Who's Your Caddy?
Who's Your Caddy? is the latest entry in the storied "white people are like this, black people are like that" comedy subgenre. Like, you know how white people hang out in snooty country clubs and listen to classical music, while black people love to smoke weed and dance to the latest hip-hop jams? The filmmakers behind Who's Your Caddy? totally noticed that, too. The tired racial stereotypes that Caddy inserts into the old Caddyshack-style "slobs vs. snobs" formula should probably make it much more offensive than it is. But it's too good-natured—thanks mainly to charismatic star Antwan "Big Boi" Patton—and it's too anachronistic to be taken all that seriously. (Aren't country clubs more sexist than racist these days?)
Patton plays a rapper scheming to gain membership at the club where his late father once worked as a caddy. Standing in his way is well-traveled character actor Jeffrey Jones, stuck in the thankless "crusty college dean" role as a country-club owner. Jones enlists improbably foxy lawyer Tamala Jones to keep Patton off his course, but when she inevitably falls for Patton's smooth-talkin', mama-lovin' ways, her psychotically racist boss hires a crazy midget (played by crazy-midget-for-hire Tony Cox) to kill him. When that fails, the two square off in a climactic game that accurately portrays the prevalence of farting in golf.
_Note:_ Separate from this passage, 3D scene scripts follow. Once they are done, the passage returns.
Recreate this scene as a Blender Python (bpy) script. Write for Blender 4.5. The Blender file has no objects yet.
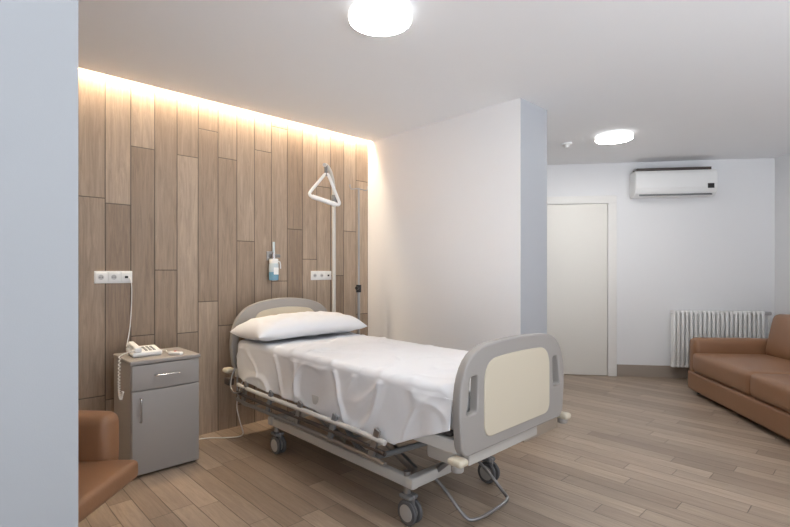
import bpy, bmesh, math, random
from mathutils import Vector, Matrix, noise
random.seed(3)
scene=bpy.context.scene
try: scene.view_settings.view_transform='Standard'
except Exception: pass
col=scene.collection
H=2.6; CH=1.28
# ---------------------------------------------------------------- frames
FR={'A':((-0.28,4.90),math.radians(44)), 'F':((1.894,5.92),math.radians(-8.2)), 'W':((0,0),0.0)}
def w2(frame,x,y):
    (ox,oy),r=FR[frame]; c,s=math.cos(r),math.sin(r)
    return (ox+c*x-s*y, oy+s*x+c*y)
class G:
    """one real object: an Empty with parts; coordinates are given in a room frame"""
    def __init__(self,name,frame,x,y,z=0.0,extra=0.0):
        self.o=bpy.data.objects.new(name,None); col.objects.link(self.o)
        wx,wy=w2(frame,x,y); self.o.location=(wx,wy,z); self.o.rotation_euler=(0,0,FR[frame][1]+extra)
        self.o.empty_display_size=0.1
        self.org=Vector((x,y,z))
def add(g,name,me,mat,smooth=False,frame=None):
    ob=bpy.data.objects.new(name,me); col.objects.link(ob)
    if mat is not None:
        me.materials.clear(); me.materials.append(mat)
    if smooth:
        for p in me.polygons: p.use_smooth=True
    if g is not None:
        ob.parent=g.o; me.transform(Matrix.Translation(-g.org))
    elif frame:
        ox,oy=FR[frame][0]; ob.location=(ox,oy,0); ob.rotation_euler=(0,0,FR[frame][1])
    return ob
def bm_me(bm,name):
    me=bpy.data.meshes.new(name); bm.normal_update(); bm.to_mesh(me); bm.free(); return me
def smooth_angle(me,ang=40):
    for p in me.polygons: p.use_smooth=True
    try: me.set_sharp_from_angle(angle=math.radians(ang))
    except Exception: pass
def box(g,name,x0,x1,y0,y1,z0,z1,mat,bev=0.0,seg=3,frame=None,rot=None):
    bm=bmesh.new(); bmesh.ops.create_cube(bm,size=1)
    cx,cy,cz=(x0+x1)/2,(y0+y1)/2,(z0+z1)/2
    for v in bm.verts: v.co=Vector((v.co.x*abs(x1-x0),v.co.y*abs(y1-y0),v.co.z*abs(z1-z0)))
    if bev>0: bmesh.ops.bevel(bm,geom=bm.edges[:],offset=bev,segments=seg,profile=0.5,affect='EDGES')
    M=Matrix.Translation((cx,cy,cz))
    if rot: M=M@rot
    bm.transform(M)
    me=bm_me(bm,name)
    if bev>0: smooth_angle(me,40)
    return add(g,name,me,mat,frame=frame)
def cyl(g,name,p0,p1,r,mat,r2=None,n=32,bev=0.0):
    p0=Vector(p0);p1=Vector(p1); d=p1-p0
    bm=bmesh.new()
    bmesh.ops.create_cone(bm,cap_ends=True,segments=n,radius1=r,radius2=r if r2 is None else r2,depth=d.length)
    if bev>0:
        es=[e for e in bm.edges if len(e.link_faces)==2 and any(len(f.verts)>4 for f in e.link_faces)]
        bmesh.ops.bevel(bm,geom=es,offset=bev,segments=3,profile=0.5,affect='EDGES')
    q=d.normalized().to_track_quat('Z','Y').to_matrix().to_4x4()
    bm.transform(Matrix.Translation((p0+p1)/2)@q)
    me=bm_me(bm,name); smooth_angle(me,40)
    return add(g,name,me,mat)
def curve_to(name,cu):
    ob=bpy.data.objects.new(name+'_tmp',cu); col.objects.link(ob)
    dg=bpy.context.evaluated_depsgraph_get(); dg.update()
    me=bpy.data.meshes.new_from_object(ob.evaluated_get(dg)); me.name=name
    bpy.data.objects.remove(ob); return me
def tube(g,name,pts,r,mat,smooth=True,cyclic=False,res=8,caps=True):
    cu=bpy.data.curves.new(name,'CURVE'); cu.dimensions='3D'; cu.bevel_depth=r; cu.bevel_resolution=3; cu.use_fill_caps=caps
    if smooth:
        s=cu.splines.new('NURBS'); s.points.add(len(pts)-1)
        for i,p in enumerate(pts): s.points[i].co=(*p,1)
        s.order_u=3; s.use_endpoint_u=not cyclic; s.use_cyclic_u=cyclic; s.resolution_u=res
    else:
        s=cu.splines.new('POLY'); s.points.add(len(pts)-1)
        for i,p in enumerate(pts): s.points[i].co=(*p,1)
        s.use_cyclic_u=cyclic
    me=curve_to(name,cu); smooth_angle(me,50)
    return add(g,name,me,mat)
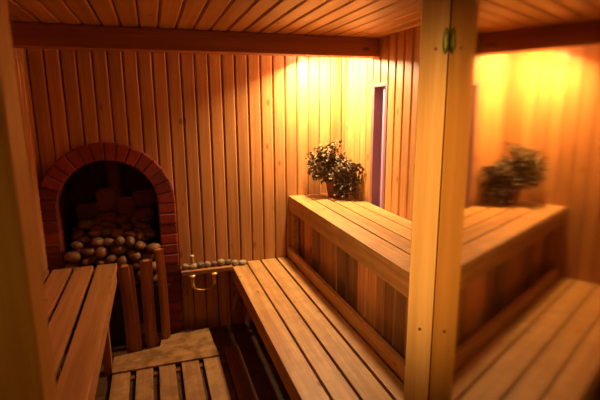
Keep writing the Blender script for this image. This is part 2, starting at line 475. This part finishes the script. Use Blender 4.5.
# ---- guard posts in front of the heap
def guard_post(x, y, w, d, h, lean, label):
    t = bmesh.new(); bmesh.ops.create_cube(t, size=1)
    for q in t.verts: q.co = Vector((q.co.x * w, q.co.y * d, (q.co.z + .5) * h))
    bmesh.ops.subdivide_edges(t, edges=[e for e in t.edges if abs(e.verts[0].co.z - e.verts[1].co.z) > .1], cuts=6)
    bmesh.ops.bevel(t, geom=[e for e in t.edges if abs(e.verts[0].co.x - e.verts[1].co.x) < 1e-5 and abs(e.verts[0].co.y - e.verts[1].co.y) < 1e-5], offset=w * .28, segments=4, affect='EDGES')
    for q in t.verts:
        s = 1 + .05 * noise.noise(Vector((x * 9, 0, q.co.z * 5)))
        q.co.x = q.co.x * s + .006 * math.sin(q.co.z * 5 + x * 30); q.co.y *= s
    mb = MB(); mb.bm(t, random.random()); o = mb.build('guard_post', M['guard'], None, True)
    o.data.set_sharp_from_angle(angle=math.radians(40))
    o.location = (x, y, 0); o.rotation_euler = (0, lean, 0)
    tag(o, label, 'post', 'upright wooden guards before the stove')
guard_post(-.200, 2.775, .088, .05, .600, -.02, 'widest upright wooden guard before the stove, nearest the left bench')
guard_post(-.088, 2.79, .072, .05, .615, -.01, 'middle upright wooden guard before the stove stones')
guard_post(-.005, 2.865, .056, .045, .655, -.01, 'slimmest upright wooden guard, beside the right leg of the arch')

# ------------------------------------------------------------------ benches on the right
Y0 = 1.18
low = thing('lower_bench', (.66, 2.1, 0), 'low slatted pine bench in front of the taller bench along the right wall', 'bench', 'slatted pine benches')
ZL = .466
mb = MB()
for a, b in ((.459, .561), (.572, .664), (.676, .781), (.795, .868)):
    mb.box(a, b, Y0, YB - .014, ZL - .028, ZL, None, c=.0035)
mb.build('seat', M['seat'], low)
mb = MB(); mb.box(.461, .487, Y0, YB - .014, .365, ZL - .028, .4, c=.003); mb.build('front_board', M['fascia'], low)
for yy in (Y0 + .01, 2.05, 2.86):
    mb = MB(); mb.box(.495, .86, yy, yy + .05, .365, ZL - .029, .3); mb.build('cross_rail', M['fascia'], low)
for xx in (.60, .80):
    for yy in (Y0 + .07, 2.79):
        mb = MB(); mb.box(xx, xx + .05, yy, yy + .05, 0, ZL - .029, .3); mb.build('leg', M['fascia'], low)

up = thing('upper_bench', (1.1, 2.1, 0), 'tall slatted pine bench against the right wall with the potted plant on top', 'bench', 'slatted pine benches')
ZU = .916
mb = MB()
for a, b in ((.886, .998), (1.009, 1.106), (1.117, 1.213), (1.224, 1.311)):
    mb.box(a, b, Y0, YB - .014, ZU - .028, ZU, None, c=.0035)
mb.build('seat', M['seat'], up)
mb = MB(); mb.box(.888, .914, Y0, YB - .014, .808, ZU - .028, .4, c=.003); mb.build('front_board', M['fascia'], up)
mb = MB(); mb.box(.872, .900, Y0, YB - .014, ZL, .538, .35, c=.006); mb.build('kick_board', M['fascia'], up)
mb = MB(); y = YB - .02; rs2 = random.Random(5)
while y > Y0 + .05:
    w = rs2.uniform(.065, .13); t = rs2.choice([.1, .25, .4, .5, .2, .6])
    if 1.86 < y < 2.02 or 2.80 < y < 2.9: t = 1.0  # planks catching the lamp: their brightness is put into the tint
    d = rs2.uniform(0, .022)
    mb.box(.945 + d, .963 + d, max(y - w, Y0 + .01), y - .004, .02, .87, t, c=.002)
    y -= w + rs2.choice([0, 0, .012])
mb.build('skirt_panel', M['skirt'], up)
mb = MB(); mb.box(.90, .945, YB - .065, YB - .016, .0, .806, .3); mb.build('leg', M['fascia'], up)
mb = MB(); mb.box(.90, .945, Y0 + .01, Y0 + .06, .0, .806, .3); mb.build('leg', M['fascia'], up)
for yy in (Y0 + .08, 2.1, 2.86):
    mb = MB(); mb.box(.99, 1.30, yy, yy + .05, .82, ZU - .029, .3); mb.build('cross_rail', M['fascia'], up)

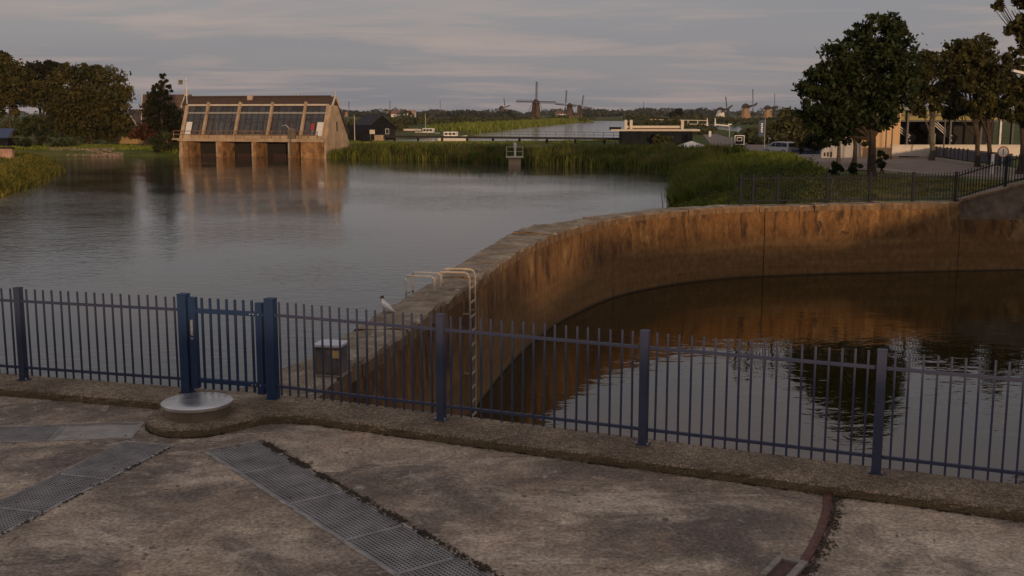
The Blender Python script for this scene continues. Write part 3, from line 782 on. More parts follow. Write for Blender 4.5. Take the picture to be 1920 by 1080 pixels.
# joints: by the x of the inner face
cut = [0]
for pxj in (1148, 1427, 1797):
    tgt = None
    for i, p in enumerate(IN):
        if i < cut[-1] + 5: continue
        sx = 960 + F * p[0] / (p[1] * cp - (ZT - HC) * sp)
        if sx >= pxj: tgt = i; break
    cut.append(tgt)
cut.append(len(IN) - 1)
CB = -0.13                              # underside of the coping
for s_, e_ in zip(cut[:-1], cut[1:]):
    bb = MB(); vs_ = []; n = 0
    low = (s_ == cut[3])
    zt = -0.58 if low else CB
    idx = list(range(s_, e_ + 1))
    lev = [-4.6, -2.4, -1.6, -0.9, zt]
    for i in idx:
        sh = 0.0
        ins = 0.014 if i in (s_, e_) else 0.0
        tx, ty = nor[i][1], -nor[i][0]
        k_ = 0.016 if i == s_ else (-0.016 if i == e_ else 0)
        for z_ in lev:
            bt = 0.03 * (zt - z_)          # slight batter outwards below
            vs_.append((IN[i][0] - nor[i][0] * (bt * 0.4 - ins) + tx * k_, IN[i][1] - nor[i][1] * (bt * 0.4 - ins) + ty * k_, z_))
        vs_.append((OUT[i][0] + tx * k_, OUT[i][1] + ty * k_, zt)); vs_.append((OUT[i][0] + tx * k_, OUT[i][1] + ty * k_, -4.6)); n += 1
    K = len(lev) + 2
    fs_ = [(j * K + k, j * K + (k + 1) % K, (j + 1) * K + (k + 1) % K, (j + 1) * K + k) for j in range(n - 1) for k in range(K)]
    fs_ += [tuple(range(K)), tuple(range((n - 1) * K + K - 1, (n - 1) * K - 1, -1))]
    bb.add(vs_, fs_); bb.build('wall_section', M['wall'], wall, False, True)
# coping: cast in uneven lengths
def coping(s_, e_, z0, z1, name, mat, ov=0.02, wfac=1.0):
    bb = MB(); vs_ = []; n = 0
    dzz = rng.normal(0, 0.012); tilt = rng.normal(0, 0.01)
    for i in range(s_, e_ + 1):
        tx, ty = nor[i][1], -nor[i][0]; k_ = 0.02 if i == s_ else (-0.02 if i == e_ else 0)
        w = wid[i] * wfac
        row = [(-ov, z0), (-ov, z1 - 0.045), (-ov + 0.03, z1)] + [(w * f, z1 + 0.012 * math.sin(f * 3)) for f in (0.25, 0.5, 0.75)] + [(w + ov - 0.04, z1), (w + ov, z1 - 0.06), (w + ov, z0)]
        for q_, (u_, z_) in enumerate(row):
            ju = rng.normal(0, 0.014) if 0 < q_ < len(row) - 1 else 0; jz = rng.normal(0, 0.010) if 0 < q_ < len(row) - 1 else 0
            kk = k_ + (rng.normal(0, 0.012) if k_ else 0)
            vs_.append((IN[i][0] + nor[i][0] * (u_ + ju) + tx * kk, IN[i][1] + nor[i][1] * (u_ + ju) + ty * kk, z_ + jz + (dzz + tilt * (u_ - w / 2) if z_ > z0 else 0)))
        n += 1
    K = len(row)
    fs_ = [(j * K + k, j * K + (k + 1) % K, (j + 1) * K + (k + 1) % K, (j + 1) * K + k) for j in range(n - 1) for k in range(K)]
    fs_ += [tuple(range(K)), tuple(range((n - 1) * K + K - 1, (n - 1) * K - 1, -1))]
    bb.add(vs_, fs_); return bb.build(name, mat, wall, False, True)
i = 0
while i < cut[3]:
    e_ = min(i + int(rng.integers(8, 14)), cut[3])
    if cut[3] - e_ < 4: e_ = cut[3]
    coping(i, e_, CB + 0.003, ZT, 'coping_slab', M['coping']); i = e_
# wing wall that climbs to the right above the lower wall
W0 = IN[cut[3]]
wing = thing('wing_wall', 'sloping concrete wing wall climbing right at the end of the curved wall', 'wall', (W0[0], W0[1], -0.6))
M['wing'] = simple('grey_wing_concrete', (0.215, 0.165, 0.125), 0.85, 0.4, 2.2, 0, 0.5, dark=(0.10, 0.075, 0.055))
wa = Vector((W0[0] + 0.03, W0[1] + 0.30, 0)); wb_ = Vector((30.0, 44.3, 0)); wd = (wb_ - wa).normalized(); wn_ = Vector((-wd.y, wd.x, 0))
wl_ = (wb_ - wa).length
prof = [(0, -0.66), (wl_, -0.66), (wl_, 2.0), (8.0, 2.0), (0.0, 0.09)]
MB().plate([wa + wd * u_ + Vector((0, 0, z_)) for u_, z_ in prof], wn_ * 0.6).build('wall_face', M['wing'], wing, False, True)
cpp = [(-0.02, 0.093), (0, 0.19), (8.0, 2.10), (wl_, 2.10), (wl_, 2.003), (8.0, 2.003)]
MB().plate([wa + wd * u_ + wn_ * -0.05 + Vector((0, 0, z_)) for u_, z_ in cpp], wn_ * 0.7).build('coping', M['coping'], wing, False, True)

# far fence on the wall, dark grey blue
fp = [(8.85, 41.55)] + [v2(P(x, y, ZT)) for x, y in [(1463, 383), (1555, 381), (1640, 380), (1722, 379)]]
def nudge(x):                         # stay on the wall top: 0.4 m behind the inner face
    i = min(range(len(IN)), key=lambda k: abs(IN[k][0] - x) + (0 if IN[k][1] > 38 else 99)); return (IN[i][0] + nor[i][0] * 0.5, IN[i][1] + nor[i][1] * 0.5)
xs_f = [8.75, 9.15, 10.05, 12.0, 13.75, 15.6, 17.35]
fpost = [nudge(x) for x in xs_f]
ff = thing('picket_fence', 'dark grey blue picket fence on the far side of the dock, before the trees', 'fence', (fpost[0][0], fpost[0][1], ZT))
base = Vector((fpost[0][0], fpost[0][1], ZT))
pm = MB().box((0, 0, 0.58), (0.09, 0.09, 1.16)).mesh('post', M['fence_far']); pkm = MB().box((0, 0, 0.60), (0.026, 0.026, 1.06)).mesh('picket', M['fence_far'])
chain = [Vector((*p, ZT)) for p in fpost]
for u_ in (2.0, 4.0, 6.0, 8.0): q_ = wa + wd * u_ + wn_ * 0.3; chain.append(Vector((q_.x, q_.y, 0.19 + 1.91 * u_ / 8.0)))
for p in chain: link('post', pm, ff, p - base)
for p, q_ in zip(chain[:-1], chain[1:]):
    d = q_ - p; Ln = d.length
    for z_ in (0.14, 0.98):
        MB().bar(p - base + Vector((0, 0, z_)), q_ - base + Vector((0, 0, z_)), 0.04, 0.04).build('rail', M['fence_far'], ff)
    npk = max(1, int(Ln / 0.125) - 1)
    for k in range(npk): link('picket', pkm, ff, p + d * ((k + 1) / (npk + 1)) - base)
MB().bar(chain[0] - base + Vector((0, 0, 1.05)), chain[0] - base + Vector((-0.35, 0.35, 0.0)), 0.05).build('brace', M['fence_far'], ff)

# ladders over the wall
def wall_at(pxj, z=ZT):
    for i, p in enumerate(IN):
        if 960 + F * p[0] / (p[1] * cp - (z - HC) * sp) >= pxj and p[1] > 14: return i
iL = wall_at(868)
tx, ty = nor[iL][1], -nor[iL][0]; nrm = Vector((*nor[iL], 0)); tan = Vector((tx, ty, 0)); p0 = Vector((*IN[iL], ZT))
t = thing('dock_ladder', 'cream steel ladder hooked over the dock side of the curved wall', 'ladder', p0)
for s_ in (-0.24, 0.24):
    o = tan * s_ - nrm * 0.14
    pth = [nrm * 0.55 + tan * s_ + Vector((0, 0, 0.02)), nrm * 0.55 + tan * s_ + Vector((0, 0, 0.22)), nrm * 0.50 + tan * s_ + Vector((0, 0, 0.30)), nrm * 0.40 + tan * s_ + Vector((0, 0, 0.32)),
           o + nrm * 0.10 + Vector((0, 0, 0.32)), o + nrm * 0.03 + Vector((0, 0, 0.29)), o + Vector((0, 0, 0.2)), o + Vector((0, 0, -2.9))]
    MB().tube(pth, 0.020, 8).build('side_rail', M['paleladder'], t, True)
rg_ = MB().bar(tan * -0.24, tan * 0.24, 0.03).mesh('rung', M['paleladder'])
for k in range(10): link('rung', rg_, t, -nrm * 0.14 + Vector((0, 0, 0.0 - 0.29 * k)))
br = MB()
for z_ in (-0.5, -1.7):
    for s_ in (-0.24, 0.24): br.bar(tan * s_ - nrm * 0.14 + Vector((0, 0, z_)), tan * s_ + nrm * 0.02 + Vector((0, 0, z_)), 0.03)
br.build('wall_bracket', M['paleladder'], t)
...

Most of the comedy in Who's Your Caddy? comes courtesy of the bumbling Jones (essentially playing a variation on his signature role as Principal Rooney in Ferris Bueller's Day Off) and Patton's entourage of wacky thugs, including Faizon Love, the source of that golfing flatulence. Meanwhile, Patton seems to be starring in an entirely different movie. Whenever he and Tamala Jones start flirting, it's a charming glimpse at the pleasant little romantic comedy Who's Your Caddy? might have been, had the rest of movie let them play out the back nine alone.